--- Begin Recorded data ---
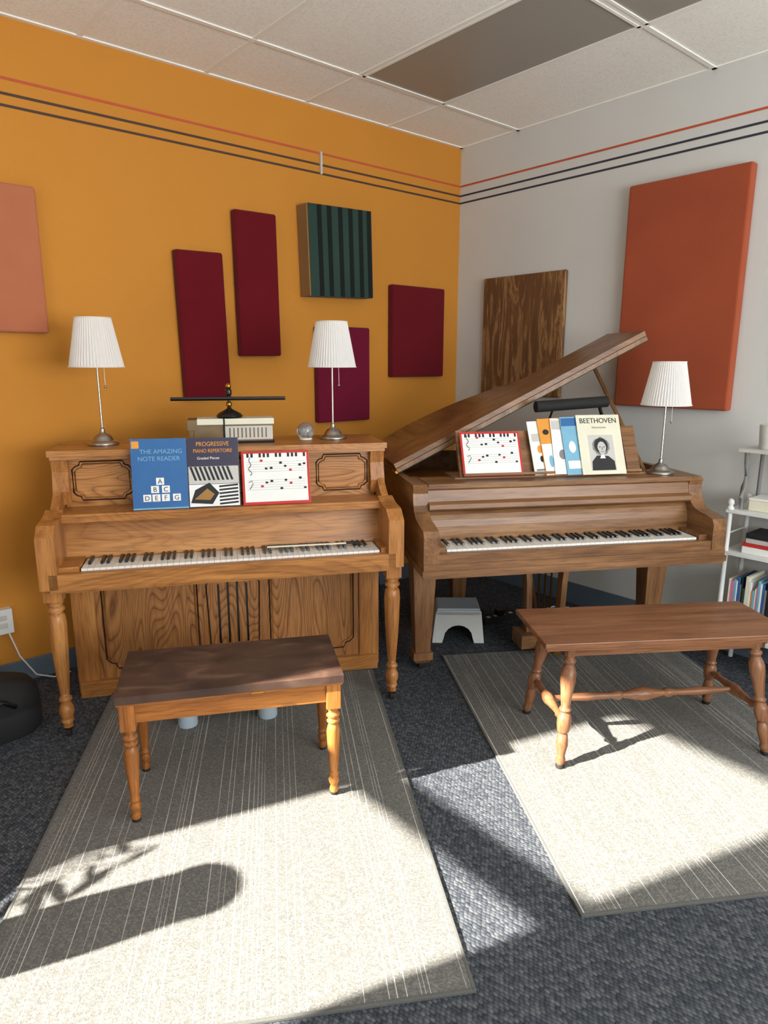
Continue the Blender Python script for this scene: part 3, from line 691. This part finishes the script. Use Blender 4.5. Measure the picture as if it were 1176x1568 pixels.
b.obj("added_shadow_drum",(-3.97,-1.54,0))  # invented unseen object, shaped to throw the round-headed shadow on the floor

# ------------------------------------------------------------ camera
yaw,pitch,roll=.864,.217,.002
f=Vector((math.cos(yaw)*math.cos(pitch),math.sin(yaw)*math.cos(pitch),-math.sin(pitch)));r=Vector((math.sin(yaw),-math.cos(yaw),0));u=r.cross(f)
c,s=math.cos(roll),math.sin(roll);r2=c*r+s*u;u2=-s*r+c*u
cd=bpy.data.cameras.new("camera");co=bpy.data.objects.new("camera",cd);COL.objects.link(co)
R=Matrix((r2,u2,-f)).transposed().to_4x4()
co.matrix_world=Matrix.Translation((-3.685,-3.510,1.539))@R
cd.sensor_fit='HORIZONTAL';cd.sensor_width=36;cd.lens=1042/1176*36;cd.clip_start=.02
scene.camera=co

# ------------------------------------------------------------ light
sd=Vector((.957,-.29,-.65)).normalized()
l=bpy.data.lights.new("sun",'SUN');l.energy=33;l.color=(1,.935,.83);l.angle=math.radians(.9)
o=bpy.data.objects.new("sun",l);COL.objects.link(o);o.rotation_euler=sd.to_track_quat('-Z','Y').to_euler();o.location=(-6,0,4)
def area(name,loc,d,sx,sy,p,col):
    l=bpy.data.lights.new(name,'AREA');l.shape='RECTANGLE';l.size=sx;l.size_y=sy;l.energy=p;l.color=col
    o=bpy.data.objects.new(name,l);COL.objects.link(o);o.location=loc;o.rotation_euler=Vector(d).to_track_quat('-Z','Y').to_euler()
area("daylight_front_window",(-2.2,YF-.03,1.65),(0,1,.60),3.2,1.6,205,(.96,.985,1))
area("daylight_left_window",(XL-.02,-1.47,1.42),(1,0,.4),.8,1.8,9,(.92,.96,1))
w=bpy.data.worlds.new("world");scene.world=w;w.use_nodes=True
bg=w.node_tree.nodes["Background"];sky=w.node_tree.nodes.new("ShaderNodeTexSky");sky.sky_type='HOSEK_WILKIE';sky.sun_direction=(-sd).normalized()
w.node_tree.links.new(sky.outputs[0],bg.inputs[0]);bg.inputs[1].default_value=.4
scene.view_settings.view_transform='Standard';scene.view_settings.look='None';scene.view_settings.exposure=0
--- End Recorded data ---
Copy out all lines that carry the word "scene".

Continue the Blender Python script for this scene: part 3, from line 691. This part finishes the script. Use Blender 4.5. Measure the picture as if it were 1176x1568 pixels.
scene.camera=co
w=bpy.data.worlds.new("world");scene.world=w;w.use_nodes=True
scene.view_settings.view_transform='Standard';scene.view_settings.look='None';scene.view_settings.exposure=0